Le cinéma est un regard de lumière, comme celui de Dieu. Ceci explique peut-être l’aptitude de cet art des sens à aborder des sujets sensibles, comme celui de Des hommes et des dieux.
Sensible parce que politique. Le film raconte le terrorisme islamique dans la région de l’Atlas, sous le prisme de la communauté monastique catholique d’un petit village, où huit frères, rythment leurs journées au service des locaux et dans l’amour de Dieu.
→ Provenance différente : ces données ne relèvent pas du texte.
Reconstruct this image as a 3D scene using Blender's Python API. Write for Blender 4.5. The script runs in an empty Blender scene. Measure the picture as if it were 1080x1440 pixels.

Sensible parce que gracieux. Le film se bâtit autour d’une bataille de territoires visuels et sonores. L’intimité cloitrée du monastère s’accole au montage à l’attaque terroriste violente de l’extérieur. Plus tard, c’est aussi le bruit d’un hélicoptère qui vient couvrir les chants religieux des frères. En orchestrant cette guerre d’espaces, Xavier Beauvois pose néanmoins une distance de par sa mise en scène sobre et ascétique, tout en s’autorisant parfois, par le biais de la lumière signée Caroline Champetier, un symbolisme pictural.
Sensible parce qu’on ne force pas l’émotion. La longue exposition du quotidien du monastère introduit le film comme un documentaire, signe que l’histoire qui va nous être contée est tirée de faits réels. Jamais une musique extra-diégétique ne tire de larmes dans les moments de fortes tensions dramatiques : il n’y a qu’une seule scène musicale. Un magnifique moment de plénitude sur le Lac des cygnes.
La touche finale de cette belle composition cinématographique revient au tandem inattendu Lonsdale/Wilson, qui déploient chacun un jeu et une présence opposés, offrant au film un magnétisme exaltant et fragile… Comme des oiseaux sur des branches.